Career-building website The Muse is taking money so you can be making money. That is, it announced a $1.2 million round of seed funding to build-up its beautifully designed job and company listings.

“We had a tough time initially talking with investors,” said chief executive Kathryn Minshew in an interview with VentureBeat, “In the early days we were often perceived as purely a content site and that really hurt us. Being accepted into yc was definitely a turning point.”

The Muse is focused on your job search. According to Minshew it acts as the “gateway” between you and a job, vetting companies and profiling them on the website. Candidates can search for companies to get a feel fro their leadership and work environments, and can also see testimonials from up to three different employees who work at that company. You can also search for job listings or read The Daily Muse, a Huffington Post-like content section where volunteer contributors write pieces on careers.

It makes money by changing companies to be profiled and list their jobs on The Muse, which currently has three million users, 700,000 of which are active monthly. Minshew says that her team likely won’t use the vetting model forever, one day opening the site to any company who wants to sign up, but for now she wants to guarantee the quality of each listing.

The company plans on using the money to hire more engineers and build out a sales team. It will also release a new product that can look at your personality and interests and suggest job openings to you.

Originally, the site started out as a female-focused job search site called The Daily Muse, and its three female founders — Minshew and her co-founders Alex Cavoulacos and Melissa McCreery — who did not know how to code, but did have a product vision. Since it was so content-focused, investors were worried about their prospects. They may have also been worried about the lack of technical talent on the team.

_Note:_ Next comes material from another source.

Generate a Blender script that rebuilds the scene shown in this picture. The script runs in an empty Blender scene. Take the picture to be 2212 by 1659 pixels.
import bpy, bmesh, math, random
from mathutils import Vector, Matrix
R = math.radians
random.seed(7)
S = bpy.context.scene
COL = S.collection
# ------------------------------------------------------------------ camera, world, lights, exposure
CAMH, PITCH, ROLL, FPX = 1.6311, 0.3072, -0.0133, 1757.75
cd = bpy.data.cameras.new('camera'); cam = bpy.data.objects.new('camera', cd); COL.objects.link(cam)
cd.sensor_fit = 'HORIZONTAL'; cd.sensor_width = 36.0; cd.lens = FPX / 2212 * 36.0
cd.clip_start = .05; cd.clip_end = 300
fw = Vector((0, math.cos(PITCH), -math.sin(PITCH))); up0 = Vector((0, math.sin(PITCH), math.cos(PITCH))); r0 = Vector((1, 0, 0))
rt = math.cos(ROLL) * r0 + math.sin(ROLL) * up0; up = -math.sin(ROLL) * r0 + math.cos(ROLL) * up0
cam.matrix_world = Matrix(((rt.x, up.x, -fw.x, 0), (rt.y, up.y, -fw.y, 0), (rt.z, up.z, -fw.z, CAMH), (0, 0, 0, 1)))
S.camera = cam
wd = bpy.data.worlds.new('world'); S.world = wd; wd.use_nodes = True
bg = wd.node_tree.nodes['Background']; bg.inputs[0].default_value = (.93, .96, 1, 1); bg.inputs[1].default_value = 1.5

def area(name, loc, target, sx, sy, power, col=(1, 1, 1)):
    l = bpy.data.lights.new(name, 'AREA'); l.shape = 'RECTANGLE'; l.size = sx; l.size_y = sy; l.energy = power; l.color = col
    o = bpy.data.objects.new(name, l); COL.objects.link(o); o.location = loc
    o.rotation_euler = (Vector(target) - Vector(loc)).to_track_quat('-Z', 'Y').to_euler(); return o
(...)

“I’ve seen teams where you have the hacker, the hustler, and the designer that all think the same and I think that can be very dangerous,” said Minshew, “I think whats important is that you team be balanced, not necessarily that your team fit into specific roles.”

The funding finally came in July 2012, though Minshew decided not to reveal the round until now. It was provided by Y Combinator, 500 Startups, Great Oak Ventures, The Lean Startup’s Eric Ries, and a number of angels.